[A run of records]
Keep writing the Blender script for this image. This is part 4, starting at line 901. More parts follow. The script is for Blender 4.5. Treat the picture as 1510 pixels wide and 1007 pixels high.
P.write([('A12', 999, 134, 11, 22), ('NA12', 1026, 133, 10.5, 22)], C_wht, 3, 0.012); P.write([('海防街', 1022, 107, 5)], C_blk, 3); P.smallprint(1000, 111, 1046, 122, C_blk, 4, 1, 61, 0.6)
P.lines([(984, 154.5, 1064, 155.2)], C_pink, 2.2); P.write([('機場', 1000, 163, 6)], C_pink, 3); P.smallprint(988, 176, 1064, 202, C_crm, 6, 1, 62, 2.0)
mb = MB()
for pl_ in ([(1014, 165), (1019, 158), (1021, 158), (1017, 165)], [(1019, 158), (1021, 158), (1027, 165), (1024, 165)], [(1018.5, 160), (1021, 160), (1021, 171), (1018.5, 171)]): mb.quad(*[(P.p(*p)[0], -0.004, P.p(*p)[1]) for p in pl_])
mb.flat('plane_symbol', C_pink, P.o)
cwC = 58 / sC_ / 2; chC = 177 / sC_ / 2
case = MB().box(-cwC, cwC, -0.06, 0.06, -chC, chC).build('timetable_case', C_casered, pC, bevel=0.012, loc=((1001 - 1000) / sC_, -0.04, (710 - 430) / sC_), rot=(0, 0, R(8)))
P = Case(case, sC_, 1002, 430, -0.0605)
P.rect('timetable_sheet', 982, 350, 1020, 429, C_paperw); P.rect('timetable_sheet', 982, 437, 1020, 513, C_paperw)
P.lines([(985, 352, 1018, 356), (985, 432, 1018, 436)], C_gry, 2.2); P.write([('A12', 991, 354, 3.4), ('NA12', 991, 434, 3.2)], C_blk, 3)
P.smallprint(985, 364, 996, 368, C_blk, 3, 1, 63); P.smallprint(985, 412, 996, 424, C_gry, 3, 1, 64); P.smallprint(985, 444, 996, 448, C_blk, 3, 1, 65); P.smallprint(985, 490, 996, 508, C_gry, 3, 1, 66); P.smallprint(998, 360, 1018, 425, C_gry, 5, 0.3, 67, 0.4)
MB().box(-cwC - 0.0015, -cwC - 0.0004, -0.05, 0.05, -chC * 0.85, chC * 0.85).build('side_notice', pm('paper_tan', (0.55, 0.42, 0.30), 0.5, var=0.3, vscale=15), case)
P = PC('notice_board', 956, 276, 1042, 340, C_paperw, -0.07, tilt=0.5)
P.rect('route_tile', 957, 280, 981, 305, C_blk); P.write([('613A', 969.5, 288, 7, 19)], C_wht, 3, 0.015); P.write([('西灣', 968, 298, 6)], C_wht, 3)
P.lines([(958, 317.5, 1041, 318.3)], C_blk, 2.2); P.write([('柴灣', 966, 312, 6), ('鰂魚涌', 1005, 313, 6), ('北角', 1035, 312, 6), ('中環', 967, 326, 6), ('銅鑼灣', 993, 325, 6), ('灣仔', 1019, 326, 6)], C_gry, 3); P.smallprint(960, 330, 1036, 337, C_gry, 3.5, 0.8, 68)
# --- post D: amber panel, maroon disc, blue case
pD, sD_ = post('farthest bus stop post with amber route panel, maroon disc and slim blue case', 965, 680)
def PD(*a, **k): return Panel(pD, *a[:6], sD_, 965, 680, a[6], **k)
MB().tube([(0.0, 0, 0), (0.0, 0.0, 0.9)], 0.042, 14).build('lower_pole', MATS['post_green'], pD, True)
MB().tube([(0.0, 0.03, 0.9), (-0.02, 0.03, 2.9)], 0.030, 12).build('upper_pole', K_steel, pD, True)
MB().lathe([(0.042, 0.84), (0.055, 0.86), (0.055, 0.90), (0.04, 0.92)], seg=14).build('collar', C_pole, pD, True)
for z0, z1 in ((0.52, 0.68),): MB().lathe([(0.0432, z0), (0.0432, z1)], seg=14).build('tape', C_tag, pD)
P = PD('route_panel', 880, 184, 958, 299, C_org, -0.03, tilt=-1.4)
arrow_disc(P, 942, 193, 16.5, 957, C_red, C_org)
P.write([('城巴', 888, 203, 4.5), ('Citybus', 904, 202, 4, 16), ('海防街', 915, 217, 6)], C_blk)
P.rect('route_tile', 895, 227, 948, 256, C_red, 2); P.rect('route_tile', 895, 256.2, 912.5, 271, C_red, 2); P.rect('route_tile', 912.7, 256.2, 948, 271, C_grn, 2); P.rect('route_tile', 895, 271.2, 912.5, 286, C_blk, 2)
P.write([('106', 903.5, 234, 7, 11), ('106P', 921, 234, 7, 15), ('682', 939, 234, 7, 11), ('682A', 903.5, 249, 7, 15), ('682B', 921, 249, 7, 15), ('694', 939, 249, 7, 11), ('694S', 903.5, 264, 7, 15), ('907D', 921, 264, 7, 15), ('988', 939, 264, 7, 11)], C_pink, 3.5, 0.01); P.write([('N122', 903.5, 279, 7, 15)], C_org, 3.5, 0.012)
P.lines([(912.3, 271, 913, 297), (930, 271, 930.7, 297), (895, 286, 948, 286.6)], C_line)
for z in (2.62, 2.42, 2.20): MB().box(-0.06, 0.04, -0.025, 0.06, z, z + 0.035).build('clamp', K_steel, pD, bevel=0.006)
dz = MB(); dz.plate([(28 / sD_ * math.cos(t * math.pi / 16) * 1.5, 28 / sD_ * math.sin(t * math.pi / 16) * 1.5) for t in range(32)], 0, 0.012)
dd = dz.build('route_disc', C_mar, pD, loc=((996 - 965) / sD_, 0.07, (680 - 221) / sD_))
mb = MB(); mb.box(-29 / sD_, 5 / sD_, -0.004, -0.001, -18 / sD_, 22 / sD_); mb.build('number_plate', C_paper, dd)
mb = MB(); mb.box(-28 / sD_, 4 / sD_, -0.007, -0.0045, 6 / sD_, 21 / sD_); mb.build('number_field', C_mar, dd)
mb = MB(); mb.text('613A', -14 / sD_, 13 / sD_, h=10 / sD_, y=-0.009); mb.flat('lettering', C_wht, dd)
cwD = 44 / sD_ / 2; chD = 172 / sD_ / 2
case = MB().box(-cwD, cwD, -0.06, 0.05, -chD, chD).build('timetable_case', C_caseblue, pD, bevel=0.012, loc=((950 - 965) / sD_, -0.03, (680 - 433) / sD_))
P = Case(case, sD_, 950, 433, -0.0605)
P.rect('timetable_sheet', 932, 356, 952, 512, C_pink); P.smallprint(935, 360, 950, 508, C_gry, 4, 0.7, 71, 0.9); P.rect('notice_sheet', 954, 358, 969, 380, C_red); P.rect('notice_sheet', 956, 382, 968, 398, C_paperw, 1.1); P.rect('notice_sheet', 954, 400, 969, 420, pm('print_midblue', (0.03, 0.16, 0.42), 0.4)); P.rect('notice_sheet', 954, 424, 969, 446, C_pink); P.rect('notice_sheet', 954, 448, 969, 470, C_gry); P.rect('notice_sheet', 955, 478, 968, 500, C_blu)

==

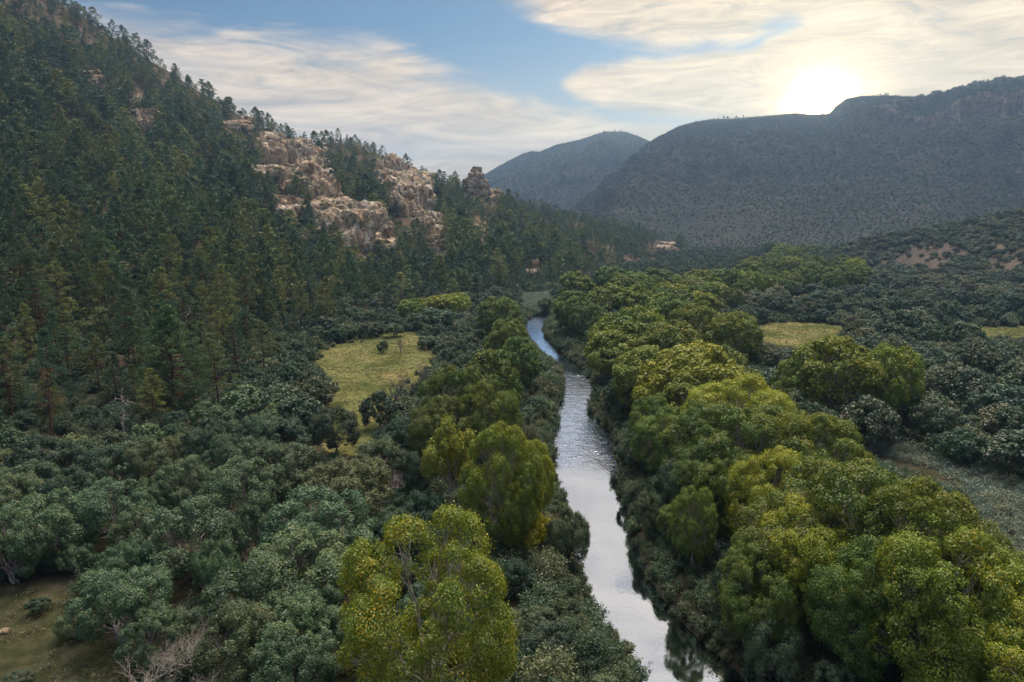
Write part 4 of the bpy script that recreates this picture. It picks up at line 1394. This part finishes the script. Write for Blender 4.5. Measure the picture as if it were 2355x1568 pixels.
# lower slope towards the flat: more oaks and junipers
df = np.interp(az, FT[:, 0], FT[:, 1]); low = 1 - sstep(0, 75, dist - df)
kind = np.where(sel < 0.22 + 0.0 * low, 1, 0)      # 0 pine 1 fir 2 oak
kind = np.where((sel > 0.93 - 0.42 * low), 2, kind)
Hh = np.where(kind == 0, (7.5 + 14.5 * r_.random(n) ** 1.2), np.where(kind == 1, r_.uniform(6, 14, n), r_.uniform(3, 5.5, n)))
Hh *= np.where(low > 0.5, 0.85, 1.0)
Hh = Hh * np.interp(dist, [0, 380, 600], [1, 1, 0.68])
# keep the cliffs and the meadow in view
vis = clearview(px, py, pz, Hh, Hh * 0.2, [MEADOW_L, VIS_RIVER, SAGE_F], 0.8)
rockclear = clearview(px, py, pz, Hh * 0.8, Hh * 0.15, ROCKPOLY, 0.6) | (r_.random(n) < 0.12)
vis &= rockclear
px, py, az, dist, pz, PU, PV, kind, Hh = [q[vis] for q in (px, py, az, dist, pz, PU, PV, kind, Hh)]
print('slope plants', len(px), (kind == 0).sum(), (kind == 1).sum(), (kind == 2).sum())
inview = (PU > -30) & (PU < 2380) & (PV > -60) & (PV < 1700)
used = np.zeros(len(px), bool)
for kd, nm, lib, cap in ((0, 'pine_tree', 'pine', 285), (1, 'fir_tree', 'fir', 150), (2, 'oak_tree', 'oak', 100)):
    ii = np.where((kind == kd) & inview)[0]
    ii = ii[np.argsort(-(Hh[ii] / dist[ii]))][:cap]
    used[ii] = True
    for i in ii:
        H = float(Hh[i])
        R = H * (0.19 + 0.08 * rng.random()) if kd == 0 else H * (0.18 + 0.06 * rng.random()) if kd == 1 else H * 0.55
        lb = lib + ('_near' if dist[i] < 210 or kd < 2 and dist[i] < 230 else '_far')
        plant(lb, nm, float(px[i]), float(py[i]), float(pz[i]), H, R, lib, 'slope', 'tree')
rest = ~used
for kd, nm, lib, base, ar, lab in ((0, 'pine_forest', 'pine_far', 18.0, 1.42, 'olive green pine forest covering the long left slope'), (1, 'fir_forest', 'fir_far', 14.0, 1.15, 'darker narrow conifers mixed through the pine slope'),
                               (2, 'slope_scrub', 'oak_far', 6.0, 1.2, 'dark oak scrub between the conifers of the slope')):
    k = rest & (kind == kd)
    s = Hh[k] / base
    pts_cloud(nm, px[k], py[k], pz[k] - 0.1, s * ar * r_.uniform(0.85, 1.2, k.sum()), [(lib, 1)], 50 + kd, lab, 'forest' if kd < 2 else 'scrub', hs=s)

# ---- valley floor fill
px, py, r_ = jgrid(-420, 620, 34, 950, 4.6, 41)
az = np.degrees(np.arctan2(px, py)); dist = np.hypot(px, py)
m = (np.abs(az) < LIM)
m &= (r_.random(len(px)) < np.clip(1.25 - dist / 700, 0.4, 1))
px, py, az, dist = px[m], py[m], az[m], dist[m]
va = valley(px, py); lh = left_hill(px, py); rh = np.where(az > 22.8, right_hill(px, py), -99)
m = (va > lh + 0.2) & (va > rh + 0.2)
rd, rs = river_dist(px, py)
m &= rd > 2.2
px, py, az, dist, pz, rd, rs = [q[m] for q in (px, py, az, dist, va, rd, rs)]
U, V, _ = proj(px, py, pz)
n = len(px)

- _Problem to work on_
Which lines hold the string "Blender"? Copy all of them from the data above.

- _Task output_
Keep writing the Blender script for this image. This is part 4, starting at line 901. More parts follow. The script is for Blender 4.5. Treat the picture as 1510 pixels wide and 1007 pixels high.
Write part 4 of the bpy script that recreates this picture. It picks up at line 1394. This part finishes the script. Write for Blender 4.5. Measure the picture as if it were 2355x1568 pixels.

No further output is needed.